In sum, the papers in this special issue contribute new insights into the various forms of informality emerging within cities of the Global North. Often arising in a context of housing unaffordability, informal options offer vulnerable or low income groups accommodation and a level of agency that might otherwise be limited, as highlighted by Gurran et al. in their study of informal rental housing in Sydney, and Griffin et al. in relation to ‘off the grid’ forms of informality in rural England. However, these informal alternatives are often associated with significant risk for residents. When regulations designed to protect occupants are evaded or not enforced, serious health and safety issues arise, particularly in the face of climatic extremes, fire hazard or substandard construction.

There may also be increased risk of social conflict and distress when households share their homes in informal rental arrangements. Alam et al.’s paper for example, shows the tensions that can arise when renting rooms to strangers in an existing household. In their research with Bangladeshi home owners who were letting out rooms to help pay the mortgage, Alam et al. revealed the delicate dance of sharing a house in this way. Tenants had little agency over the use of space yet at the same time, owners felt their privacy and agency was diminished. This led some owner-occupiers to feel as though they were ‘risking’ the value and the peace entailed in owning a home. While informal practices and forms of home sharing are often idealised within the broader rhetoric of the sharing economy, Alam et al.’s research shows that the reality may be far from ideal, bringing social challenges and personal risks for owners and their tenants alike.

Of course, these risks and compromises are often judged acceptable trade-offs for access to lower cost accommodation. However, perhaps counter-intuitively, the research presented in this special issue shows that informal options are not necessarily affordable for lower income earners. For instance, despite the state’s intention to increase the supply of low cost rental housing by deregulating residential zoning controls to permit secondary dwellings in lower density areas, Gurran et al.’s piece finds no clear rise in affordable rental supply. As highlighted by Conrad et al., the home owners undertaking unauthorised additions to their properties are not necessarily unable to afford compliance with local regulatory codes. Similarly, as Griffin et al. point out, the residents of ‘off the grid’ housing in their study of informal practices in rural England are exercising agency even within a framework of economically constrained options.

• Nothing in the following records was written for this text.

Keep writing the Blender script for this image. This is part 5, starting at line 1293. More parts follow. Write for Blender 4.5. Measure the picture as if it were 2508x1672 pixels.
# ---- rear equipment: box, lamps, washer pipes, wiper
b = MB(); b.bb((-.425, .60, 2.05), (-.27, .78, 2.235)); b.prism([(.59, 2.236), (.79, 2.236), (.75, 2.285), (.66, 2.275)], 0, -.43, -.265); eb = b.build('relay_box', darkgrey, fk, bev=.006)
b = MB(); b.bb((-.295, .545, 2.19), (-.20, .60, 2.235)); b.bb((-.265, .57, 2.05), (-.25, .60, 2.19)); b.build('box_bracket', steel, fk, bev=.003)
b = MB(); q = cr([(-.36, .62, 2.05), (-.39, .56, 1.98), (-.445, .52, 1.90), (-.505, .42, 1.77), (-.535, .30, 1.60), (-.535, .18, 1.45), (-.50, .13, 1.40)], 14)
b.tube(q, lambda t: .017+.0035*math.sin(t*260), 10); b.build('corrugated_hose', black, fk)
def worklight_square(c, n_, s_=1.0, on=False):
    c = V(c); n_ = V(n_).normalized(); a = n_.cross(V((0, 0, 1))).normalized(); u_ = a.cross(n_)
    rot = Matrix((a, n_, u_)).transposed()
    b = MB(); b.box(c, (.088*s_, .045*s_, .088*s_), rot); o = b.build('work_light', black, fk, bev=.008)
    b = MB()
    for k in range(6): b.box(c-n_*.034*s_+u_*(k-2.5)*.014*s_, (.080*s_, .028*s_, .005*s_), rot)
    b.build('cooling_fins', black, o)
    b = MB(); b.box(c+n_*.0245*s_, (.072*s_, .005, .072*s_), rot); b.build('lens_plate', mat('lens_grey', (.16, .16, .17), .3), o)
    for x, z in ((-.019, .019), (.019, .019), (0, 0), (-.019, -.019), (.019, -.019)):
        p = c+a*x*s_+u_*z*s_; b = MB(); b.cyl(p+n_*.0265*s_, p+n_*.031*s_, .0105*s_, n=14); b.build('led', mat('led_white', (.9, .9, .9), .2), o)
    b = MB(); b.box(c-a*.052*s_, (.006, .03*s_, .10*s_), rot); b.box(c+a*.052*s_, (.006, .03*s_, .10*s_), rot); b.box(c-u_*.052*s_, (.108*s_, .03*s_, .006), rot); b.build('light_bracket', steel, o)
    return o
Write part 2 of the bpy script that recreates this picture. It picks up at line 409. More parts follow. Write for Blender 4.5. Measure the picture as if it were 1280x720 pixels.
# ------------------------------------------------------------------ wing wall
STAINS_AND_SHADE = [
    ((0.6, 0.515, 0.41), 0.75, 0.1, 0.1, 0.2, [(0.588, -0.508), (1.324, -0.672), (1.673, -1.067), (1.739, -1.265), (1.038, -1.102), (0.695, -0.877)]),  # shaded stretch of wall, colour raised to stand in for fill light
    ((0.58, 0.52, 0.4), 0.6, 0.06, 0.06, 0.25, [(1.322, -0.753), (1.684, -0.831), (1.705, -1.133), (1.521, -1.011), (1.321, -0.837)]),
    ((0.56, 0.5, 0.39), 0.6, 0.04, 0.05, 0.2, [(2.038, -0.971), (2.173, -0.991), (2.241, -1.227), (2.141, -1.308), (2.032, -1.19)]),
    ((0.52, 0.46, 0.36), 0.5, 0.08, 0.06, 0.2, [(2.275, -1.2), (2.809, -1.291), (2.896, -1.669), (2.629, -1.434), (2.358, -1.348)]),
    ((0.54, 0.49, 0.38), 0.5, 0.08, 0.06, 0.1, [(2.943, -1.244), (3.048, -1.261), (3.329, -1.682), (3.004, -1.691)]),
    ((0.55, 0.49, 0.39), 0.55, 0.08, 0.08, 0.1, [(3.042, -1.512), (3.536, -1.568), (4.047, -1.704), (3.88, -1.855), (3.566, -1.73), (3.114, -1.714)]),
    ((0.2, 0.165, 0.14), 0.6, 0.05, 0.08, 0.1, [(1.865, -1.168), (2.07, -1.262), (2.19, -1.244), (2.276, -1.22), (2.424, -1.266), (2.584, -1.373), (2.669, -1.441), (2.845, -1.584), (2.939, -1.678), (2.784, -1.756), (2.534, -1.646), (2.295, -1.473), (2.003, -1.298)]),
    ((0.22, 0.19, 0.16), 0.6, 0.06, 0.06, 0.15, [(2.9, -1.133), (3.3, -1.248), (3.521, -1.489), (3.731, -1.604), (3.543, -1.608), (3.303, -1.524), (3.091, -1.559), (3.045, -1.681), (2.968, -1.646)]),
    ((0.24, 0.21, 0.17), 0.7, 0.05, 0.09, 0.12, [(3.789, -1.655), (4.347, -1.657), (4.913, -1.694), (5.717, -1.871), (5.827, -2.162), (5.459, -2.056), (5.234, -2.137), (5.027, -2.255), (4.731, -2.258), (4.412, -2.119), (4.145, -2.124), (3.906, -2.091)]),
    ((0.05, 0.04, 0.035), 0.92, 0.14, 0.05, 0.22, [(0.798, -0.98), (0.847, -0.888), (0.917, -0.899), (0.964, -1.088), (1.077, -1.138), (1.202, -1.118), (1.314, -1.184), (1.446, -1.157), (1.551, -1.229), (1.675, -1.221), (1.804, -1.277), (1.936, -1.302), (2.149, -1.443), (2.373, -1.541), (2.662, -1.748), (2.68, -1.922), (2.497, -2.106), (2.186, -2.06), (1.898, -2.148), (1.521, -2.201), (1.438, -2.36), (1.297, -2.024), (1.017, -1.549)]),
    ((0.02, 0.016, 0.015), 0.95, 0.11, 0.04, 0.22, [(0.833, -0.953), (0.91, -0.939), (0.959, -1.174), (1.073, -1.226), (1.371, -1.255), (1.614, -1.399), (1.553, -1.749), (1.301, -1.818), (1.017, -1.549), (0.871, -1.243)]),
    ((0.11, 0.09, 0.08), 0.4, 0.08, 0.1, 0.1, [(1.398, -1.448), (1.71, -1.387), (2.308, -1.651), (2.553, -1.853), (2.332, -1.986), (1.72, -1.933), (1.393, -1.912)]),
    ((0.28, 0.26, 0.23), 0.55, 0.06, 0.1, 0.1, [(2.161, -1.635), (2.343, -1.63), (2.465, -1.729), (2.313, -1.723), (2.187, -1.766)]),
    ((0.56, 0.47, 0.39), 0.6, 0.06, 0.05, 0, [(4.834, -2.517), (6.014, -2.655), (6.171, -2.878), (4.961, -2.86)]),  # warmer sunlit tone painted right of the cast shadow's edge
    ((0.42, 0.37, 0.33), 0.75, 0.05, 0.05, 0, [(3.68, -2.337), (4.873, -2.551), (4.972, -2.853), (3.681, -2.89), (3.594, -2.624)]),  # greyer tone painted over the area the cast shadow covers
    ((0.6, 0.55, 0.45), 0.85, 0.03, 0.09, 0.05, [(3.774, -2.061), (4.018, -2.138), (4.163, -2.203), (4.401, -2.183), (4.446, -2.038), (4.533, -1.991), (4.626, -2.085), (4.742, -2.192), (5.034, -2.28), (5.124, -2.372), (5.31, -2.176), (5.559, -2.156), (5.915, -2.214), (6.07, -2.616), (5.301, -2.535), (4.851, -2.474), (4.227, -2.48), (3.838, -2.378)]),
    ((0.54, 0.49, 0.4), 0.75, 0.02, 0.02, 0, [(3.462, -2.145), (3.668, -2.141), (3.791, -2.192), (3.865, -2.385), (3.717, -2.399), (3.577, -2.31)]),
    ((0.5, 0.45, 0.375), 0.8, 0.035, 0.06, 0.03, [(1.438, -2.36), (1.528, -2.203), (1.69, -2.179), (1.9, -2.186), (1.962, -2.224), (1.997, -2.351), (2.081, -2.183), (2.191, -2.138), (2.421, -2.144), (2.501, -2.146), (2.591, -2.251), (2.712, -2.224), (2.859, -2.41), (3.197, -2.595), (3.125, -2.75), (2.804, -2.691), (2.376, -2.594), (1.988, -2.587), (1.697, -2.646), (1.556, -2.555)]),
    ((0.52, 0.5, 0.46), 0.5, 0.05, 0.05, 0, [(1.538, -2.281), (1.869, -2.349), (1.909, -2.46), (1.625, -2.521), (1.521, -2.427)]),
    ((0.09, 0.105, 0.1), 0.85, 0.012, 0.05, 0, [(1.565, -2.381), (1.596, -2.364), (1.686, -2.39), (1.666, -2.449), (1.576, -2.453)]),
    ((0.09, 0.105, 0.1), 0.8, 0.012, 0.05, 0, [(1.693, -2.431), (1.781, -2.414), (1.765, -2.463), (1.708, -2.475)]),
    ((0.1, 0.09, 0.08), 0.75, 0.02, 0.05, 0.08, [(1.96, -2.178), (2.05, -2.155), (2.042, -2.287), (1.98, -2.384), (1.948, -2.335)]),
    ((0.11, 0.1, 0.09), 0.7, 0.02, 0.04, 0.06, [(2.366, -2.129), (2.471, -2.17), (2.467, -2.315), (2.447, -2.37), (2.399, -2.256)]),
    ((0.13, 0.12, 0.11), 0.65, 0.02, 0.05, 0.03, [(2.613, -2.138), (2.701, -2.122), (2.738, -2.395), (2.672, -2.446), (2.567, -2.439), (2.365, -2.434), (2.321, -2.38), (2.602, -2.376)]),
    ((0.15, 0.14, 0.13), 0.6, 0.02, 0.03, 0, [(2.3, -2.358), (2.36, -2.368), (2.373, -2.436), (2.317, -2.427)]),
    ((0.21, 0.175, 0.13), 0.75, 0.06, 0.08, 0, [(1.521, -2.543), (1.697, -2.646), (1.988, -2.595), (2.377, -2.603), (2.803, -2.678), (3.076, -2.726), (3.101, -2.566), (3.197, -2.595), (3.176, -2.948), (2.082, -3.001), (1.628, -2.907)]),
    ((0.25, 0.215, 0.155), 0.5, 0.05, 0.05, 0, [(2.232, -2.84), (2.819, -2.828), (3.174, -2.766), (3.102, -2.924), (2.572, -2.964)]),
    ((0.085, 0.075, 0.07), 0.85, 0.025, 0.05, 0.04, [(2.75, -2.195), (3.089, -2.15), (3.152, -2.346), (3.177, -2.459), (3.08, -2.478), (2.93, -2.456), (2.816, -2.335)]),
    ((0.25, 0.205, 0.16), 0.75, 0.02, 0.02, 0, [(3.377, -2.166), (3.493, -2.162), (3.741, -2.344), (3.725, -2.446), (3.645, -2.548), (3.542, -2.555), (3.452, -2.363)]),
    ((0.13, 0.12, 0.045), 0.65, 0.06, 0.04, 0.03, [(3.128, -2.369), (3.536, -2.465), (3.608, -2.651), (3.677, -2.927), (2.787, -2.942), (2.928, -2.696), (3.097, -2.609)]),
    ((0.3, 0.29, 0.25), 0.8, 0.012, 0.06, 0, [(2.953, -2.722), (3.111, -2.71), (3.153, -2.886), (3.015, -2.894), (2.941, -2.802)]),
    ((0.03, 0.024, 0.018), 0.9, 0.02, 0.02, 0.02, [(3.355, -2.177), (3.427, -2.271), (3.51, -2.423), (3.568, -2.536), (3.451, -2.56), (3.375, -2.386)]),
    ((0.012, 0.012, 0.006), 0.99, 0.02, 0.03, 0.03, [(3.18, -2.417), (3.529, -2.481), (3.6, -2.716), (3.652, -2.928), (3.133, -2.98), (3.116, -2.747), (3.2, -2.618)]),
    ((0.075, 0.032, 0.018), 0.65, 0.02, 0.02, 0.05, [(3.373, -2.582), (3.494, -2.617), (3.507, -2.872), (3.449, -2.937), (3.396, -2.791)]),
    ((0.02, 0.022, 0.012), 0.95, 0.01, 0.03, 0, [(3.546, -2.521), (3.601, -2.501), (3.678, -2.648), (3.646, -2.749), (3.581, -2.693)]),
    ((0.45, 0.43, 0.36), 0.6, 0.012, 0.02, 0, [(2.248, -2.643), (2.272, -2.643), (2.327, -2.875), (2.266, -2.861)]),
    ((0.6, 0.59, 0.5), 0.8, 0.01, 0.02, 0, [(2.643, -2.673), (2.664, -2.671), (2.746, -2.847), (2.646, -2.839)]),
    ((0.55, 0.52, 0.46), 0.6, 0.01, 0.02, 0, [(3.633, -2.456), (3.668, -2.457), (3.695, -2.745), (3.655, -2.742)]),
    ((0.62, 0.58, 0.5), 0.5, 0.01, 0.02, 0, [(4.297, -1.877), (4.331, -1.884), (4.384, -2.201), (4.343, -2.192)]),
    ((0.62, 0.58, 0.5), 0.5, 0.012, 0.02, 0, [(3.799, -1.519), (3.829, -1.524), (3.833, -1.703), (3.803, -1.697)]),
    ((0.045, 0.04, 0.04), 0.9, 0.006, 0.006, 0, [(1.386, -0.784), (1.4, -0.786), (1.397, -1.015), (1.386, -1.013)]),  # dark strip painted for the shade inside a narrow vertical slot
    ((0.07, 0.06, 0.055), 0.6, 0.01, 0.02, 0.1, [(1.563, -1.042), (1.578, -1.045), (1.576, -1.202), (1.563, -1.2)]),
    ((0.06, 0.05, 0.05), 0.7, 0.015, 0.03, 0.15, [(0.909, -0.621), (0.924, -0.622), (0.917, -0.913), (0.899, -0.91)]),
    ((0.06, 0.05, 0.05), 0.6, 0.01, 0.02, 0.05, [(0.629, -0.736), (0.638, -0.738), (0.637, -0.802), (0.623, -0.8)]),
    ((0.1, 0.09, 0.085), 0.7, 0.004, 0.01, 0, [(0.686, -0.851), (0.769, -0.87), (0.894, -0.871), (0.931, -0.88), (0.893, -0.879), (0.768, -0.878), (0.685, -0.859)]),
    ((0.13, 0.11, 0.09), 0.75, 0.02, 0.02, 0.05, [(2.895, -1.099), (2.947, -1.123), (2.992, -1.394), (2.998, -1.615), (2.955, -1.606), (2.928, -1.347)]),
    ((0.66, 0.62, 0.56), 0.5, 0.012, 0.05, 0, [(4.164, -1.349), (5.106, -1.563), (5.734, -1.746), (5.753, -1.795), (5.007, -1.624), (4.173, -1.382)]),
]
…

As Recio and Shafique emphasise, those undertaking research or teaching on informality must consider their obligations to do more than produce or disseminate knowledge, given the disadvantages often experienced by those dependent on informal housing. Fundamental, structural disadvantages that give rise to unmet housing need must be identified and addressed before progressing regulatory and enforcement interventions. At the same time, we read in this collection of papers the potential for alternative, culturally appropriate and de-commodified forms of housing production and access to emerge through informal practices, opening new possibilities for making and accessing home.

Conclusion: digital informality

Drawing on our observations from editing this special issue, in understanding informal housing practices and markets we see a need to pay attention to the increasing role of digital platforms in mediating access to housing. While research on informal housing has traditionally been qualitative and ethnographic, these platforms and the data they contain offers the opportunity to combine more qualitative insights with quantitative, digital and automated methods. Many residents seek accommodation in the informal sector because they face barriers in formal rental markets. These barriers are not only financial, they may also lack rental or credit history or references. The increasing digital facilitation of informality, however, is enabling greater recording and surveillance opportunities of this activity. This poses an important ethical question for researchers. Similarly, the emergence of new digital data sources such as satellite imagery, and methodological advances in urban data present new opportunities to detect and understand changes to the housing stock which might otherwise occur unnoticed. Should we use digitally collected data on informal housing practices, and if so, how should we treat it to ensure that we do not negatively impact those who are living in informal accommodation? The answer lies in the insights produced by the traditional, rich, qualitative methods exhibited in this collection of papers which help understand not only the ways in which informal housing manifests in the built environment but also how, and why it is produced and accessed and by whom. Advancing knowledge about the nature and extent of informality in global North contexts through quantitative and digitally informed approaches is essential if this critical sector of the housing system is to be recognised but the qualitative perspectives of residents and frontline policy makers are needed to inform what is to be done.

This special issue as a continuation of our first special issue on ‘informal housing practices’ makes a significant and critical contribution to the emerging understanding informality in the so-called global North context. Within cities and regions of the global north, highly regulated urban/regional structures are intersecting with harsh, deregulated ‘free market’ environments often further enabled by platforms which rise to new forms of informal housing practices. Each of the papers within this special issue presents a nuanced understanding of informal housing practices through rigorous and ethical methodological choices. These range from traditional, deeply qualitative interviews to quantitative analysis of digitally extracted sources of data. The intersection of informality, neoliberalism and digital technologies, therefore, offers both opportunities and unique challenges to understanding informal housing practices. It is at this intersection that we see heterogeneity of informality in the global North. Informal housing represents a critique of the social, economic and environmental sustainability of formal housing practices, yet also is full of tensions, contradictions and threats to ontological security and physical safety that also exist in the informal. Methodologically, digital technologies and platforms open new conduits to revealing informal housing practices, but this work of revealing must be approached ethically as it is in the uncovering that tenants are potentially put at risk. The papers in this special issue navigate these challenges and opportunities to provide what we believe are original insights into informal housing practices and exemplars in what is a rapidly growing field. We hope you enjoy the issue.

Notes

1 The University of Melbourne, Informal Urbanism Research Hub - Faculty of Architecture, Building and Planning.